**OBJECTIVE**
Your task is to extract every line from the material below exactly.

┌──

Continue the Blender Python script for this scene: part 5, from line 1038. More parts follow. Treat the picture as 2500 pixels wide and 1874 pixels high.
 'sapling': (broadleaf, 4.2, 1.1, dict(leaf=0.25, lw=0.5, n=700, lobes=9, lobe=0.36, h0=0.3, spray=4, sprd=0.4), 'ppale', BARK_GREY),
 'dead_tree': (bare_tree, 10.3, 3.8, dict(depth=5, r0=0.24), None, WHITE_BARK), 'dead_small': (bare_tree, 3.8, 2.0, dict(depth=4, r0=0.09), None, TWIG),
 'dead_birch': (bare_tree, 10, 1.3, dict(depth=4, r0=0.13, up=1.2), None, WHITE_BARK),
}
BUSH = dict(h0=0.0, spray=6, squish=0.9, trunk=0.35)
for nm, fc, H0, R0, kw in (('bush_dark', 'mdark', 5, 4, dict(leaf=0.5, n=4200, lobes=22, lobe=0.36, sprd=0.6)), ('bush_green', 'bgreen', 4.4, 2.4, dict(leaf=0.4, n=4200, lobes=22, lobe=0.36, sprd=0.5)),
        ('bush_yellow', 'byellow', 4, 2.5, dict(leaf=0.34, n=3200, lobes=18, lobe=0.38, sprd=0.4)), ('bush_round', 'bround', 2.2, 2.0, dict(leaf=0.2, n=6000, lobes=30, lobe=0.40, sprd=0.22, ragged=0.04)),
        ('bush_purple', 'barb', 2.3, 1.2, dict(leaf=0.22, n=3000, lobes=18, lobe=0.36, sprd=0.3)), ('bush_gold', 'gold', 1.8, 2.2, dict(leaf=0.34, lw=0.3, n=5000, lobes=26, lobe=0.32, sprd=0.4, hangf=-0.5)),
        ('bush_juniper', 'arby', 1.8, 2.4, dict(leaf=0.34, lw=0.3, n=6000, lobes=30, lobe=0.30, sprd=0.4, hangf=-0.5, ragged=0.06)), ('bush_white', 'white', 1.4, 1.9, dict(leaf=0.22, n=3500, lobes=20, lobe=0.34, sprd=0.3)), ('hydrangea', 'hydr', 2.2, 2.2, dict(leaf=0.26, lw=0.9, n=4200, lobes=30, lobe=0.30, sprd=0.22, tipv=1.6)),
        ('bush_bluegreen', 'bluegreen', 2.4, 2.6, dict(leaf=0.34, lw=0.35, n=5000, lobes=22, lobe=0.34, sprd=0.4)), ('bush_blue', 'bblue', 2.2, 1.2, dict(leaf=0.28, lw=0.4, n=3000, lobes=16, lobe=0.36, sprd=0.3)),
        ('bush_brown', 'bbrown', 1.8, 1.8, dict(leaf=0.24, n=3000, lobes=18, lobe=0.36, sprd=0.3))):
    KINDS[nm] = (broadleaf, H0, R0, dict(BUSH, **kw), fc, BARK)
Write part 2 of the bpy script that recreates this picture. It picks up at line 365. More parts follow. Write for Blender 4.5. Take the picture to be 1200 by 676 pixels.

└──

**OUTPUT OF THE TASK**
Continue the Blender Python script for this scene: part 5, from line 1038. More parts follow. Treat the picture as 2500 pixels wide and 1874 pixels high.
 'sapling': (broadleaf, 4.2, 1.1, dict(leaf=0.25, lw=0.5, n=700, lobes=9, lobe=0.36, h0=0.3, spray=4, sprd=0.4), 'ppale', BARK_GREY),
 'dead_tree': (bare_tree, 10.3, 3.8, dict(depth=5, r0=0.24), None, WHITE_BARK), 'dead_small': (bare_tree, 3.8, 2.0, dict(depth=4, r0=0.09), None, TWIG),
 'dead_birch': (bare_tree, 10, 1.3, dict(depth=4, r0=0.13, up=1.2), None, WHITE_BARK),
}
BUSH = dict(h0=0.0, spray=6, squish=0.9, trunk=0.35)
for nm, fc, H0, R0, kw in (('bush_dark', 'mdark', 5, 4, dict(leaf=0.5, n=4200, lobes=22, lobe=0.36, sprd=0.6)), ('bush_green', 'bgreen', 4.4, 2.4, dict(leaf=0.4, n=4200, lobes=22, lobe=0.36, sprd=0.5)),
        ('bush_yellow', 'byellow', 4, 2.5, dict(leaf=0.34, n=3200, lobes=18, lobe=0.38, sprd=0.4)), ('bush_round', 'bround', 2.2, 2.0, dict(leaf=0.2, n=6000, lobes=30, lobe=0.40, sprd=0.22, ragged=0.04)),
        ('bush_purple', 'barb', 2.3, 1.2, dict(leaf=0.22, n=3000, lobes=18, lobe=0.36, sprd=0.3)), ('bush_gold', 'gold', 1.8, 2.2, dict(leaf=0.34, lw=0.3, n=5000, lobes=26, lobe=0.32, sprd=0.4, hangf=-0.5)),
        ('bush_juniper', 'arby', 1.8, 2.4, dict(leaf=0.34, lw=0.3, n=6000, lobes=30, lobe=0.30, sprd=0.4, hangf=-0.5, ragged=0.06)), ('bush_white', 'white', 1.4, 1.9, dict(leaf=0.22, n=3500, lobes=20, lobe=0.34, sprd=0.3)), ('hydrangea', 'hydr', 2.2, 2.2, dict(leaf=0.26, lw=0.9, n=4200, lobes=30, lobe=0.30, sprd=0.22, tipv=1.6)),
        ('bush_bluegreen', 'bluegreen', 2.4, 2.6, dict(leaf=0.34, lw=0.35, n=5000, lobes=22, lobe=0.34, sprd=0.4)), ('bush_blue', 'bblue', 2.2, 1.2, dict(leaf=0.28, lw=0.4, n=3000, lobes=16, lobe=0.36, sprd=0.3)),
        ('bush_brown', 'bbrown', 1.8, 1.8, dict(leaf=0.24, n=3000, lobes=18, lobe=0.36, sprd=0.3))):
    KINDS[nm] = (broadleaf, H0, R0, dict(BUSH, **kw), fc, BARK)
Write part 2 of the bpy script that recreates this picture. It picks up at line 365. More parts follow. Write for Blender 4.5. Take the picture to be 1200 by 676 pixels.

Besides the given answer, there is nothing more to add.